Car il n'y a pas que les armes qui soient devenues "de destruction massive", certaines "avancées" apportent avec des avantages, leur lot de menaces. Les hommes pourraient être victimes d'eux-mêmes, de leur rêve prométhéen de percer les secrets des dieux, de devenir comme des dieux, tout en étant convaincus de faire leur Devoir, de bien faire. Faire ainsi tout le mal possible avec les meilleures intentions du monde.

Mais nos intentions sont-elles toutes délibérées, ou suivons-nous plutôt, en étant "à la pointe du progrès", en nous disant "d'avant-garde", une logique indépendante de notre volonté ? «Si, par opposition au "pouvoir faire", écrit Hannah Arendt dans Du mensonge à la violence, le terme "pouvoir" signifie qu'il nous est possible de faire ce que nous voulons, il nous faut bien reconnaître que notre "pouvoir" est tombé dans l'impuissance.»

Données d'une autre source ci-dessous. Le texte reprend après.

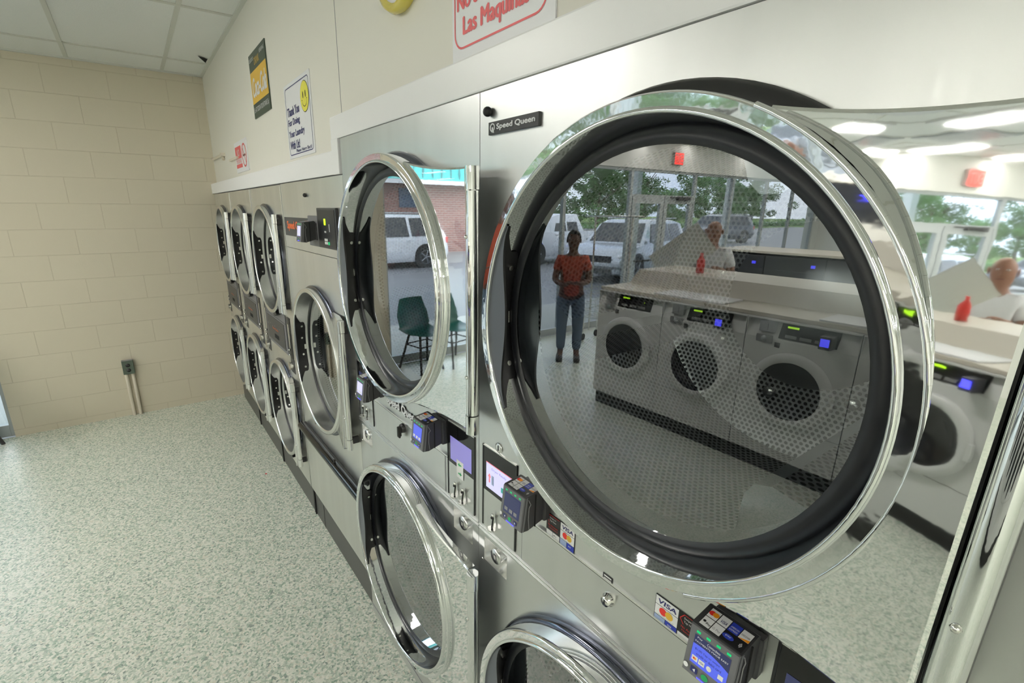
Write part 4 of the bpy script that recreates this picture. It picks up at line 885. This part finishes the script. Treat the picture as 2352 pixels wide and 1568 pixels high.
# ---------------------------------------------------------------- people
def skin_mesh(name, chains, m, parent=None, sub=2):
    """chains: list of [(point, radius)...]; the first point of later chains may index an earlier vertex as ('v', k)"""
    vs = []; es = []; rs = []
    for ch in chains:
        prev = None
        for p, r in ch:
            if isinstance(p, int): prev = p; continue
            vs.append(p); rs.append(r)
            if prev is not None: es.append((prev, len(vs)-1))
            prev = len(vs)-1
    me = bpy.data.meshes.new(name); me.from_pydata(vs, es, []); o = bpy.data.objects.new(name, me); COL.objects.link(o)
    md = o.modifiers.new('skin', 'SKIN'); sv = me.skin_vertices[0].data if me.skin_vertices else None
    if sv is None:
        bm = bmesh.new(); bm.from_mesh(me); bm.verts.layers.skin.verify(); bm.to_mesh(me); bm.free(); sv = me.skin_vertices[0].data
    for k, r in enumerate(rs): sv[k].radius = (r, r) if not isinstance(r, tuple) else r
    sv[0].use_root = True; md.use_smooth_shade = True
    sb = o.modifiers.new('sub', 'SUBSURF'); sb.levels = sub; sb.render_levels = sub
    dg = bpy.context.evaluated_depsgraph_get(); dg.update(); e = bpy.data.meshes.new_from_object(o.evaluated_get(dg))
    o.modifiers.clear(); o.data = e; e.name = name; e.materials.clear(); e.materials.append(MAT[m])
    for p in e.polygons: p.use_smooth = True
    if parent: o.parent = parent
    return o
def fingers(parent, hand, d, side, m):
    d = Vector(d).normalized(); s_ = Vector(side).normalized(); h = Vector(hand); dn = d.cross(s_).normalized()
    ch = []
    return [[(tuple(h+d*.02+s_*(.011+.019*(i-2)+.0)), .010), (tuple(h+d*(.055+.004*(2-abs(i-1.6)))+s_*.019*(i-1.5)), .0088), (tuple(h+d*(.085+.006*(2-abs(i-1.6)))+s_*.019*(i-1.5)+dn*.012), .008), (tuple(h+d*(.100+.008*(2-abs(i-1.6)))+s_*.018*(i-1.5)+dn*.03), .007)] for i in range(4)]+\
           [[(tuple(h-s_*.02-d*.01), .012), (tuple(h-s_*.048+d*.012), .010), (tuple(h-s_*.055+d*.042+dn*.01), .008)]]
def person(name, label, loc, rz, skin, top, bottom, arms, lean=0.0, h=1.75, bald=False):
    r = thing(name, label, 'person', loc, rz); k = h/1.75
    def v(x, y, z): return (x*k, y*k, z*k)
    # body faces -y
    body = [[(v(0, 0, .95), .11*k), (v(0, 0, 1.15), .12*k), (v(0, -.01, 1.36), .13*k), (v(0, .0, 1.46), .065*k), (v(0, -.015, 1.53), .058*k), (v(0, -.03, 1.62), .088*k), (v(0, -.02, 1.70), .085*k), (v(0, -.01, 1.755), .04*k)]]
    for sx, A in ((-1, arms[0]), (1, arms[1])):
        body.append([(2, 0), (v(sx*.17, 0, 1.40), .062*k), (v(*A[0]), .046*k), (v(*A[1]), .034*k), (v(*A[2]), .030*k)])
        body.append([(0, 0), (v(sx*.10, 0, .86), .095*k), (v(sx*.11, -.01, .50), .062*k), (v(sx*.11, .02, .10), .042*k), (v(sx*.12, -.02, .045), .042*k), (v(sx*.13, -.14, .03), .03*k)])
    bd = skin_mesh('body', body, skin, r)
    for sx, A in ((-1, arms[0]), (1, arms[1])):
        hnd = Vector(v(*A[2])); d = (hnd-Vector(v(*A[1]))).normalized(); sd = d.cross(Vector((0, 0, 1))).normalized() if abs(d.z) < .9 else Vector((0, 1, 0))
        for j, fch in enumerate(fingers(None, hnd, d, sd, skin)):
            skin_mesh('thumb' if j == 4 else 'finger', [fch], skin, bd, 1)
    sh = [[(v(0, 0, .88), .150*k), (v(0, 0, 1.0), .150*k), (v(0, 0, 1.14), .143*k), (v(0, 0, 1.34), .148*k), (v(0, .0, 1.43), .085*k)]]
    for sx, A in ((-1, arms[0]), (1, arms[1])):
        e = [a*.62+b_*.38 for a, b_ in zip(A[0], (sx*.17, 0, 1.40))]; sh.append([(3, 0), (v(sx*.165, 0, 1.395), .078*k), (v(*e), .066*k)])
    skin_mesh('shirt', sh, top, r)
    tr = [[(v(0, 0, .96), .125*k)]]
    for sx in (-1, 1): tr.append([(0, 0), (v(sx*.10, 0, .84), .108*k), (v(sx*.11, -.01, .50), .080*k), (v(sx*.11, .02, .12), .064*k)])
    skin_mesh('trousers', tr, bottom, r)
    for sx in (-1, 1):
        b = MB(); b.box(v(sx*.12-.045, -.19, .0), v(sx*.12+.045, .07, .07), 'shoe', .025); b.build('shoe', r)
    b = MB(); b.ball(v(0, -.005, 1.672), .108*k, 'hair', 20, (.86, .98, 1.0))
    for p in b.v:   # keep the cap behind and above the face
        if p.y < -.045*k and p.z < 1.72*k: p.y = -.045*k
        if p.z < 1.60*k: p.z = 1.60*k
    if not bald: b.build('hair', r)
    b = MB(); b.raw([v(-.012, -.112, 1.615), v(.012, -.112, 1.615), v(0, -.140, 1.608), v(0, -.108, 1.66)], [(0, 1, 2), (1, 3, 2), (0, 2, 3)], skin, True); b.build('nose', r)
    for sx in (-1, 1):
        b = MB(); b.ball(v(sx*.034, -.102, 1.655), .011*k, 'paper_white', 10, (1, 1, .55)); b.ball(v(sx*.034, -.1115, 1.655), .0055*k, 'black', 8); b.build('eye', r)
        b = MB(); b.ball(v(sx*.088, -.01, 1.64), .03*k, skin, 10, (.35, .6, 1.1)); b.build('ear', r)
    b = MB(); b.box(v(-.026, -.119, 1.575), v(.026, -.10, 1.583), 'lip', .003); b.build('mouth', r)
    return r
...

«Les progrès accomplis par la science, poursuit-elle, sont tout autre chose que l'expression du "je veux" personnel ; ils suivent leurs propres et inexorables lois, nous contraignant à faire ce qu'il nous est possible de faire, sans tenir compte des conséquences.» Nuisibles pour l'homme. Valéry affirmait : «On peut dire que tout ce que nous savons, c'est-à-dire tout ce que nous pouvons, a fini par s'opposer à ce que nous sommes».